BEGIN

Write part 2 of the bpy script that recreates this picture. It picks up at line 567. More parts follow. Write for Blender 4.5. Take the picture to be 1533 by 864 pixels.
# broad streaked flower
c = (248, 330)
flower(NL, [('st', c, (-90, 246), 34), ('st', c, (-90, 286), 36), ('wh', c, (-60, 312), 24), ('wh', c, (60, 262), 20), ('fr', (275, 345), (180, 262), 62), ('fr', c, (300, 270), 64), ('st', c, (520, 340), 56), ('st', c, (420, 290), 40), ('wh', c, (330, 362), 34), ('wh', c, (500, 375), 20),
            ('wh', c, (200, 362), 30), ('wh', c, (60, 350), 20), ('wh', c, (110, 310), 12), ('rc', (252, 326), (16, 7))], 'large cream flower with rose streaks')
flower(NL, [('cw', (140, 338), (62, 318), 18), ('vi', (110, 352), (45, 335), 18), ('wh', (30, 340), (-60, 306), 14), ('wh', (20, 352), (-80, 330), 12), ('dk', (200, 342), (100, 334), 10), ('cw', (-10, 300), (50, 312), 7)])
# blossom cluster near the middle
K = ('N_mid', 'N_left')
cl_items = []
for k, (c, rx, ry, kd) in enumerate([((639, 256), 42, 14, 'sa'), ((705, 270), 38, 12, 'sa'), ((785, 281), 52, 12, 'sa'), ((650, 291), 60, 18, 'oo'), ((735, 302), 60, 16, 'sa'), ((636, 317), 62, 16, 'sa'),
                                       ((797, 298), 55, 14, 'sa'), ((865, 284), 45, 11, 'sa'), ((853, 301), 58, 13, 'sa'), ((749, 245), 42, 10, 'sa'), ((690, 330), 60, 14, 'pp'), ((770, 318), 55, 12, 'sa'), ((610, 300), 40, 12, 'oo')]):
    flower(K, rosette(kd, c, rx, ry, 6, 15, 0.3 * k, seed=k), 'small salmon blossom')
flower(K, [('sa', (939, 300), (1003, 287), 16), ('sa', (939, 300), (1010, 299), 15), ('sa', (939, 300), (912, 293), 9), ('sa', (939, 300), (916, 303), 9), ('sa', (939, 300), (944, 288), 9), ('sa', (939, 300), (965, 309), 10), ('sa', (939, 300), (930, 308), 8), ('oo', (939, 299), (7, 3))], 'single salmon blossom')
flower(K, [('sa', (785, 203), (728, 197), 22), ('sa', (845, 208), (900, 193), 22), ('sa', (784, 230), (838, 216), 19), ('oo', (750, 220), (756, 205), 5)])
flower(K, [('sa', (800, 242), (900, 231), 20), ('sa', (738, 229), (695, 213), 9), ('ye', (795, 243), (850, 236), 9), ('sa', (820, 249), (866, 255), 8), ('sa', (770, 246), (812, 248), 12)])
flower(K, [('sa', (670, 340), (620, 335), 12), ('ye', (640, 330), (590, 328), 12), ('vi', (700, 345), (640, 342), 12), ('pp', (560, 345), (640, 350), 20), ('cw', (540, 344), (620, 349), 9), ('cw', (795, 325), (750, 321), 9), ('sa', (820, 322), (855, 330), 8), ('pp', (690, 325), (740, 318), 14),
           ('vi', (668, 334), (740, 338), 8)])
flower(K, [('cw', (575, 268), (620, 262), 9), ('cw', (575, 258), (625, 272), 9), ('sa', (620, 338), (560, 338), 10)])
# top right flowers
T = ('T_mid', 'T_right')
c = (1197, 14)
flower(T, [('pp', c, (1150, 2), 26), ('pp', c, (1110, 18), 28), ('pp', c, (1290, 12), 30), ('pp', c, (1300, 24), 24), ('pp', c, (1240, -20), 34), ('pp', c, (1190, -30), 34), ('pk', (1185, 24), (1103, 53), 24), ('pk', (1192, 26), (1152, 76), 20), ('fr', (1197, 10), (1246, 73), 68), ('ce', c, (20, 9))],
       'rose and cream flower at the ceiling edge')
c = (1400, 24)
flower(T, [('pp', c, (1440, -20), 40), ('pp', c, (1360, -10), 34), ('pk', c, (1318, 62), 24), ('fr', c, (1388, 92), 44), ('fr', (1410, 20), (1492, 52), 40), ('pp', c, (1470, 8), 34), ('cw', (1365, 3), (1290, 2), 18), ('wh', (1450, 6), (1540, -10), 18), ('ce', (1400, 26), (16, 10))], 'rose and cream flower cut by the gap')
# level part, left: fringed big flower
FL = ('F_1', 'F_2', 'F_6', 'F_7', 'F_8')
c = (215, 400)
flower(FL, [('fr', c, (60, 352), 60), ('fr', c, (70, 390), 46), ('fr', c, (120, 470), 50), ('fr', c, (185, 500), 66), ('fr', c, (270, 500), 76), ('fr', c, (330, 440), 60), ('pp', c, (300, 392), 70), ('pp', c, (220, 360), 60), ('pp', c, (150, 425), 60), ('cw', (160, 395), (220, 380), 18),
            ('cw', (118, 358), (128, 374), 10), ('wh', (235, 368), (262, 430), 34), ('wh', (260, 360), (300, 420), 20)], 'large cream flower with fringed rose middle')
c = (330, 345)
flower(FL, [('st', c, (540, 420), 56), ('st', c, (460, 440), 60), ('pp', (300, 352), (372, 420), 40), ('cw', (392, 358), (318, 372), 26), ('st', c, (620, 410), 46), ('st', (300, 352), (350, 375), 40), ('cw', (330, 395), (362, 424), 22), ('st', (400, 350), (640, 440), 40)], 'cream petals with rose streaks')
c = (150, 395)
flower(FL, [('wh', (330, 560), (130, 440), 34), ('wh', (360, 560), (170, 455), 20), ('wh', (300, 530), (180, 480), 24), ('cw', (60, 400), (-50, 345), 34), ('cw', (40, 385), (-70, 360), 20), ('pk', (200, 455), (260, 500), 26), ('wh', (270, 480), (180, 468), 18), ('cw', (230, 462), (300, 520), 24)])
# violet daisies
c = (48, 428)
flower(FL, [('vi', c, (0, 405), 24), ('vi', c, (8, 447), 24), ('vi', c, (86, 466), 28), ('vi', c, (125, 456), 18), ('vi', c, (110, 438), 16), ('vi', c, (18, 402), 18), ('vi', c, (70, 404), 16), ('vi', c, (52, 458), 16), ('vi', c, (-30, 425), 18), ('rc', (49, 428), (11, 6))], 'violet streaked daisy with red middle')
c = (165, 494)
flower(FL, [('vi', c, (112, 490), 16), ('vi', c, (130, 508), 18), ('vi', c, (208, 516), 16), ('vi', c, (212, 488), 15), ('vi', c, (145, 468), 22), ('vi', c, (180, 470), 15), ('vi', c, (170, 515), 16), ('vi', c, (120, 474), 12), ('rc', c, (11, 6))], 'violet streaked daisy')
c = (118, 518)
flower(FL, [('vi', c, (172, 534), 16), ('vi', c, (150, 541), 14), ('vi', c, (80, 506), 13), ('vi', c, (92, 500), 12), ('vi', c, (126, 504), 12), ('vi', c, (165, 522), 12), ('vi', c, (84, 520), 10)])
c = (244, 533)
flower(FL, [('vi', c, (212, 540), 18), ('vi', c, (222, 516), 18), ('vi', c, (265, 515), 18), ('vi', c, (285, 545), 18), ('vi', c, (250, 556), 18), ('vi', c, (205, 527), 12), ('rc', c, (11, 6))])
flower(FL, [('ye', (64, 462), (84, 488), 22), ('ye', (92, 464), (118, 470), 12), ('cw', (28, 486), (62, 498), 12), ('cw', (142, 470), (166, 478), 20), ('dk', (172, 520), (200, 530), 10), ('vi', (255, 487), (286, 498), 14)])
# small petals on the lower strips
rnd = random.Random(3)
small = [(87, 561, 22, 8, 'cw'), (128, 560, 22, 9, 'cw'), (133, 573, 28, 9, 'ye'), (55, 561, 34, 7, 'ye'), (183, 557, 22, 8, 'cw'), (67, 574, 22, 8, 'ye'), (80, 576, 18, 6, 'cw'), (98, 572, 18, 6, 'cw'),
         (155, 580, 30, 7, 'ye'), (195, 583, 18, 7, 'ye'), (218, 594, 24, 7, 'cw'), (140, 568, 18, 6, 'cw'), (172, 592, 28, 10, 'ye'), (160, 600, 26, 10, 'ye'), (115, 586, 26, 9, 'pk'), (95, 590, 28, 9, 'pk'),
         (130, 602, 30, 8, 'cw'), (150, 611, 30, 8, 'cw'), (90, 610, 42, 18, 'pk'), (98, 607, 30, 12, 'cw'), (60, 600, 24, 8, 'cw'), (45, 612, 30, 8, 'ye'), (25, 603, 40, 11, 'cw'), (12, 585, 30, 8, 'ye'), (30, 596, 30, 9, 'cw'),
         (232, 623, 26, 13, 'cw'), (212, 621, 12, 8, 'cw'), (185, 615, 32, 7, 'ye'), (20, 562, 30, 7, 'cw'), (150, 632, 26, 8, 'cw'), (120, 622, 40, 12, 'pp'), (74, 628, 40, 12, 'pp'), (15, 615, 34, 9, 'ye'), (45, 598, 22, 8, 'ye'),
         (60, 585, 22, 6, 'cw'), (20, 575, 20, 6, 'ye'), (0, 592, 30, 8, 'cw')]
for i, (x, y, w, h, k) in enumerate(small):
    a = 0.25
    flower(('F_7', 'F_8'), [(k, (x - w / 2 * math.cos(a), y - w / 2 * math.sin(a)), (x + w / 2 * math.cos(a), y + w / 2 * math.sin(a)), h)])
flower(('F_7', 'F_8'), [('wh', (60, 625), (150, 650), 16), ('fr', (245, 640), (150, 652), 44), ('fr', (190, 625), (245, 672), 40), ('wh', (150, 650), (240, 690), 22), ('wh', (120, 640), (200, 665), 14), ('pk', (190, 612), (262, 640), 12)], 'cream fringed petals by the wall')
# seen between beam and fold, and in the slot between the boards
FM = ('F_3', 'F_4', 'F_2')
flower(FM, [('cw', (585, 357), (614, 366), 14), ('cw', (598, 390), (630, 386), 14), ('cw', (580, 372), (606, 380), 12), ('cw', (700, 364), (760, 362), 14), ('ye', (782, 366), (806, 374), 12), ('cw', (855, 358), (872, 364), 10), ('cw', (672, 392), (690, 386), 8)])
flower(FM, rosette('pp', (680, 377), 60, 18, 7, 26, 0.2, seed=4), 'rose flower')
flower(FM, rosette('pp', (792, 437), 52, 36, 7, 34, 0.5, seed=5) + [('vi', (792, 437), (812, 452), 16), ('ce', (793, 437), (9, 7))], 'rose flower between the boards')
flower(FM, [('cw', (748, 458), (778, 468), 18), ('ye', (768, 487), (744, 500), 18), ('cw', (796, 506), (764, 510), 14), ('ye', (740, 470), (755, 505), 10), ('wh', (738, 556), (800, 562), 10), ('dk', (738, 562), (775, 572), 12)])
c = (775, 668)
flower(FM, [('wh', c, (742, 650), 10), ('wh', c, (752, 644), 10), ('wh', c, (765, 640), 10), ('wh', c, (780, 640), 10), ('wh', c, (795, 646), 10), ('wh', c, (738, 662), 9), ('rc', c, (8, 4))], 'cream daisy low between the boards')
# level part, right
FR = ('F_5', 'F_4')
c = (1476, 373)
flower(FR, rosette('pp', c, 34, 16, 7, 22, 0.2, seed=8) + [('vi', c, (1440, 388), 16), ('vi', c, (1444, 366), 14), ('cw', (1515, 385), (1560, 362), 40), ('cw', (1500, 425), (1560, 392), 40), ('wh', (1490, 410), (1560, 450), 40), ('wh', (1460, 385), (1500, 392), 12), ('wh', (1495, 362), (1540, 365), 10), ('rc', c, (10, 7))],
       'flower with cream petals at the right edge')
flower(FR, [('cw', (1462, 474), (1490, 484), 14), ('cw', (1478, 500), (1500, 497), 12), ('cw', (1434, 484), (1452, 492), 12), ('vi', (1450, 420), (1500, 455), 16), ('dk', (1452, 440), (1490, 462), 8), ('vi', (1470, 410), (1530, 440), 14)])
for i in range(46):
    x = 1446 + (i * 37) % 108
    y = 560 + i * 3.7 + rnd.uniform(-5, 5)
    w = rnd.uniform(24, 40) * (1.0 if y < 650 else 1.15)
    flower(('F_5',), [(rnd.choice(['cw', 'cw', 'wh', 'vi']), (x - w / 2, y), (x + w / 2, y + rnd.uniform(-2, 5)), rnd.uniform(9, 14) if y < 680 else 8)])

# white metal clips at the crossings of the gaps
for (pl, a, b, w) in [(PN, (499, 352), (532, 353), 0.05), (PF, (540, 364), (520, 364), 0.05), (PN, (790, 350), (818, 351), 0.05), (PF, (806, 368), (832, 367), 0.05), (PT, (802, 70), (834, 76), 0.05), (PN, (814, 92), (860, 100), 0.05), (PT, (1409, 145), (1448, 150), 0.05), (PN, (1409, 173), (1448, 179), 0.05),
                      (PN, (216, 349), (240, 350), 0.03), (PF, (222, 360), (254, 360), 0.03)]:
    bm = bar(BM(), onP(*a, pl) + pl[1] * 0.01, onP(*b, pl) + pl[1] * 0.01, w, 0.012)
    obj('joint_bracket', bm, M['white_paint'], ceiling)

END

What this task involves:
Show every line that contains the word "part".

Result of this exercise:
Write part 2 of the bpy script that recreates this picture. It picks up at line 567. More parts follow. Write for Blender 4.5. Take the picture to be 1533 by 864 pixels.
# level part, left: fringed big flower
# level part, right